I had a chat to Shaz, signed a few "shop stock" copies of my book for her and as I was doing this, mentioned that I was thinking of buying a horse. He seemed perfect, I said. Level four dressage horse, clever and handsome. The only sticking point was that I wasn't sure if he could jump. It was at this point that Holly, the shop girl, pricked up her ears. "Are you talking about Cam?" she asked. What the actual? Was Holly psychic? "Yes, that's his name." I told her. "Oh I know him," Holly said confidently. "He's got a really scopey jump on him. Totally point and shoot! You should get him." And so, rather than selling me a book that day, Paper Plus Te Awamutu sold me a horse. I made the phone call from the store and told the owners I would take Cam pending a vet check. Which of course he passed with flying colours. I came down the next weekend to pick him up, the horse from Otorohanga, and picked up a donut at Empire Espresso at the same time. I tried the Black Forest filling this time. Highly recommended.
Stacy Gregg
Dear Women's Bookshop, Carole and all the staff, Ponsonby How do I love thee? Let me count the ways. This letter is to tell you that I love going into the store and that it is one of my beacons of civilised and exciting book buying. You have been, by my reckoning, a flagship for women's books for more than a quarter of a century. You emerged out of the time of great upheavals and change in women's lives, the times when we took to the streets to protest inequality, the times when we demanded freedom to express ourselves with out censorship, the times when we came together with a common voice. Those were stirring times. But the dreams we had for the future survive. In The Women's Bookshop, our voices live. Your focus on books for, about and by women, has enlightened the choices we make. Only, as times change and our interests broaden, it is a shop for men and their books too, and that is the way it should be; your range has never been narrow, encompassing as it does, wide social and historical perspectives. I like that. I love the look of the shop, the way the customer walks in from the busy street into the long book lined interior, perfectly lit. The shop is entirely modern and yet somehow manages to impart an indefinable air of old-world stylishness, the kind of atmosphere I imagined at 84 Charing Cross Rd in its hey day, or Scribner's where one of my early books was displayed in the window the first time I walked down Fifth Avenue, or McLeod's Bookshop in Rotorua when my mother worked behind the counter in the 1950s.
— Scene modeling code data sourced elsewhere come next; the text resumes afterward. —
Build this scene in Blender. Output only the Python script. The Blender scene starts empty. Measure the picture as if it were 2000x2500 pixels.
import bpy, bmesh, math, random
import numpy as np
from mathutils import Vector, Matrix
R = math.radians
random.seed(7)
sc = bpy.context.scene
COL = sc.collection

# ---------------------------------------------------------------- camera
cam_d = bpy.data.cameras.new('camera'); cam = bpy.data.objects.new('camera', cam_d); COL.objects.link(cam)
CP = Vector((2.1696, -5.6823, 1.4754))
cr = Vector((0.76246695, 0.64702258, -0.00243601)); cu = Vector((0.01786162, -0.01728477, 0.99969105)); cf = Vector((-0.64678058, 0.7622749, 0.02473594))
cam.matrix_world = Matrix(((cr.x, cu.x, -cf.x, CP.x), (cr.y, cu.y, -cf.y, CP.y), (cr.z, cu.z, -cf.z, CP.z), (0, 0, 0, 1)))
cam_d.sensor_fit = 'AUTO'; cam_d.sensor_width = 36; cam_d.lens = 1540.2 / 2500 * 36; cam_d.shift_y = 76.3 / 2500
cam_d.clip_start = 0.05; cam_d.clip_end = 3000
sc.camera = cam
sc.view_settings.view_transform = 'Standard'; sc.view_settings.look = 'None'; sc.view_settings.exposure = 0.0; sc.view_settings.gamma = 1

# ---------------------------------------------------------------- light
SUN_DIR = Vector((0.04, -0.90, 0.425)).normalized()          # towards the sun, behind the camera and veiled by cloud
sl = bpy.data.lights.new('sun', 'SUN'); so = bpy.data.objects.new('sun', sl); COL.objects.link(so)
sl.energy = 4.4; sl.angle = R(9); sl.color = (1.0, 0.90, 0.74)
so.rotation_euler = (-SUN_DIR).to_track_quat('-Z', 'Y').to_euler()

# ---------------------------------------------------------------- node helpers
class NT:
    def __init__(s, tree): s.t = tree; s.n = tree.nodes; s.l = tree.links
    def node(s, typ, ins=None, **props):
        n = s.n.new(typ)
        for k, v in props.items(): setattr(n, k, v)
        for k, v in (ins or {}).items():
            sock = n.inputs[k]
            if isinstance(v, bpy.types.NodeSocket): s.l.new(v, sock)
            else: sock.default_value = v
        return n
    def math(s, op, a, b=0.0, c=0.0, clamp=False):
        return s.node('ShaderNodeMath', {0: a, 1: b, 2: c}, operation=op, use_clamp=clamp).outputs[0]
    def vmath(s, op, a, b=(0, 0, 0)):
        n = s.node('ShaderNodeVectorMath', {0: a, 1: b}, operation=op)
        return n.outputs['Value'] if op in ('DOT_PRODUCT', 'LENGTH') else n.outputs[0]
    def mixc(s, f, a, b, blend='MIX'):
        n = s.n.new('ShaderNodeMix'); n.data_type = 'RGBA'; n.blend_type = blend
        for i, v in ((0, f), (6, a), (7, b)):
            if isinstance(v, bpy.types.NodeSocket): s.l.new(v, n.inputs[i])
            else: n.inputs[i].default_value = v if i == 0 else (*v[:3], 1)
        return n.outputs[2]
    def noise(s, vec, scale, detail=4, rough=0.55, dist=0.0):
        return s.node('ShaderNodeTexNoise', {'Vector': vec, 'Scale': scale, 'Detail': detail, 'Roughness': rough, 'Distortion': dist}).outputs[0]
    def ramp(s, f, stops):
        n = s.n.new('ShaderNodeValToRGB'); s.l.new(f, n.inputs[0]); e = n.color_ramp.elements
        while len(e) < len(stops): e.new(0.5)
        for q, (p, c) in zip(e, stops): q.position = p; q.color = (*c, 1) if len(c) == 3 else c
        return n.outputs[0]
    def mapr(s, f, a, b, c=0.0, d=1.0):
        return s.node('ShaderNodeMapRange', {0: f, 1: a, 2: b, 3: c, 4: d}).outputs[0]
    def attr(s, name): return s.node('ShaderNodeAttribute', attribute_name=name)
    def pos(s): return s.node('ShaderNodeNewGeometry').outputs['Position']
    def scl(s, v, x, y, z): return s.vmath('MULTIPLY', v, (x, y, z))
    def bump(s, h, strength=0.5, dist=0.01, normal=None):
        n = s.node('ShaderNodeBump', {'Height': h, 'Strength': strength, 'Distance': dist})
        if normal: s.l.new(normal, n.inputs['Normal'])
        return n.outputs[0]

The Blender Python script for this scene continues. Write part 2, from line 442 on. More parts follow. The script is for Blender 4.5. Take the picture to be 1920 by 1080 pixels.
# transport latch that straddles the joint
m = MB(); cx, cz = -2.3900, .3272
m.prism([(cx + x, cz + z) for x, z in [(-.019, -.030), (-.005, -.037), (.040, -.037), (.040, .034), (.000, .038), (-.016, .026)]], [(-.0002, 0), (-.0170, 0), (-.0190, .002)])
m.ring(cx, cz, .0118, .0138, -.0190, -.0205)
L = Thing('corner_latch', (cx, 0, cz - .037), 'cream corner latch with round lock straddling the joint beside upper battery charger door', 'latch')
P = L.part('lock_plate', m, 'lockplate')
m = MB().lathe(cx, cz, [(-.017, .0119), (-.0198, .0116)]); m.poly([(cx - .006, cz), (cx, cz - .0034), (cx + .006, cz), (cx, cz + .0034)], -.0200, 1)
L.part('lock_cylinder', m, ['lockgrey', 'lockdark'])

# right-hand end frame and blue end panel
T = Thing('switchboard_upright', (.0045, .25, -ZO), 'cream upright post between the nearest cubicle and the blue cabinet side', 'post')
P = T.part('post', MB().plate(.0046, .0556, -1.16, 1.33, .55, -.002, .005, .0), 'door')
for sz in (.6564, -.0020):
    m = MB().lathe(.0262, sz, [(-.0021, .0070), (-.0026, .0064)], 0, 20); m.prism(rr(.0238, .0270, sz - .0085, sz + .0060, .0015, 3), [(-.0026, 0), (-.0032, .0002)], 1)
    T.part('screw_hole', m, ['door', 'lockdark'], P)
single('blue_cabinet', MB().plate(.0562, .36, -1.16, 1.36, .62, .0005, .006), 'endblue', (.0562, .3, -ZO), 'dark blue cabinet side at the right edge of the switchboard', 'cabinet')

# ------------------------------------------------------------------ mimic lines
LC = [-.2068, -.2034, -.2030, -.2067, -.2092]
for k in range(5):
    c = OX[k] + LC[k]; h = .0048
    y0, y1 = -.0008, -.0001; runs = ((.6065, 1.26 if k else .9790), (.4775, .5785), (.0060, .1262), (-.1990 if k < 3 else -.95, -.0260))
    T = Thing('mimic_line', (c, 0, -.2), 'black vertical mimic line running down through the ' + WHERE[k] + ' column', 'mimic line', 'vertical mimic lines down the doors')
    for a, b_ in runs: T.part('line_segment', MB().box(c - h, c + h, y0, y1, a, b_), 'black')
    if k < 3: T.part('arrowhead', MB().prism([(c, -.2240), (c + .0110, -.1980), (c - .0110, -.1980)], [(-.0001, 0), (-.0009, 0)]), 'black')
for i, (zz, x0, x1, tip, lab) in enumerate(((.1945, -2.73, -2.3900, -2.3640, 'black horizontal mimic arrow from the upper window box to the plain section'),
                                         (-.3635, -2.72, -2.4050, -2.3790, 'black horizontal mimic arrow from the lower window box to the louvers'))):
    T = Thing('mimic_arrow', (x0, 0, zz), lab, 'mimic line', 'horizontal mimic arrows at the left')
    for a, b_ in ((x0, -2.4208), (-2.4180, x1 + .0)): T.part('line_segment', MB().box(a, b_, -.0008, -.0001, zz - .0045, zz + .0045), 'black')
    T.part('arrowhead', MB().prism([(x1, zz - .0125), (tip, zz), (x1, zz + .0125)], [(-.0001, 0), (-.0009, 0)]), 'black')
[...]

Thank you for the Ladies Litera-Tea, for stocking and promoting my books, for always being on call to sell books at functions, for always welcoming me when I come into the store, for newsletters, and any number of services you offer the great community of books and readers. There, I've said it, and I'm still counting. The Women's Bookshop, I do love you. With grateful appreciation
Fiona Kidman
P.S. I'd like to add love letters, too, to all those bookshops in little towns whose staff come out on dark wet nights to country halls and libraries. I will never forget you.
Dear the Children's Bookshop, Kilbirnie In 1995 my very first book was published by the wonderful Ann Mallinson. At the launch (a grand affair attended by the Governor General), owners of a new Wellington children's bookshop were there to sell the books, hot off the press. This was my introduction to Ruth and John McIntyre of the Children's Bookshop, Kilbirnie. We have grown up together and I have had the privilege of their support and friendship ever since, launching a further seven novels with them since that first fateful day. For those of us who love books, a bookshop is a sacred space - a repository of reader's dreams and would-be writer's fantasies. At once inspiring and intimidating (so many books!), to find a "home" where you're made to feel so welcome, with booksellers who are prepared to champion you, is a rare, precious gift.

Over the years, John kindly included my books in his Radio NZ reviews, always with generous and encouraging words, and he and Ruth showed great delight whenever I was fortunate enough to win an award. In fact, I have two beautiful medals sponsored by the Children's Bookshop for winning the Young Adult section of the Library and Information Association Awards in 2013 and 2014 - particularly special because of their part in it. I really consider them part of my writing family. I was thrilled to be asked to John's last birthday, included in their huge circle of family and friends to celebrate our love for this lovely, generous man. I will miss his gruff warmth, his love of story and his dry-as-dry humour, but his legacy lives on Ruth and the other wonderful people working around her. With Ruth at the helm, I know the bookshop is in excellent hands, and all the things we have come to love from the Children's Bookshop will continue to grow from strength to strength. So long as they're there, and I'm lucky enough to continue to be published, I can't think of anywhere else I'd rather celebrate the birth of new book. If you don't know them, go in or check them out online. If you do, drop in, and remind them how much they are universally loved.
Mandy Hager
Dear Unity Books, Jo, Carolyn, Dale and staff, Auckland Once a week I come over to town on the ferry for a literary lunch. On my way up to the MaiThai there's an equally important stop to make, at Unity Books in High St. There's something about calling there that makes me fall in love again with your place, every week. The affair never ends. I'm not alone, I know, Unity is a shop with many lovers. For me, the foreplay is the display in your main window. It's always alluring.


How do you manage to get such a variety of wonderful books in there - a new set every week? It's miraculous. Inside, it's a smorgasbord of books, an irresistible feast, spread out on the tables, ready to be picked up and devoured. The stand with the New Zealand books is always the first one I go to. And there they all are, the latest books by local authors. Irresistible. When I have a new book out, Unity puts a pile of them on that illustrious stand. Another reason to love your shop. And if the pile is smaller by the following week, ecstasy. Keep up your wonderful work.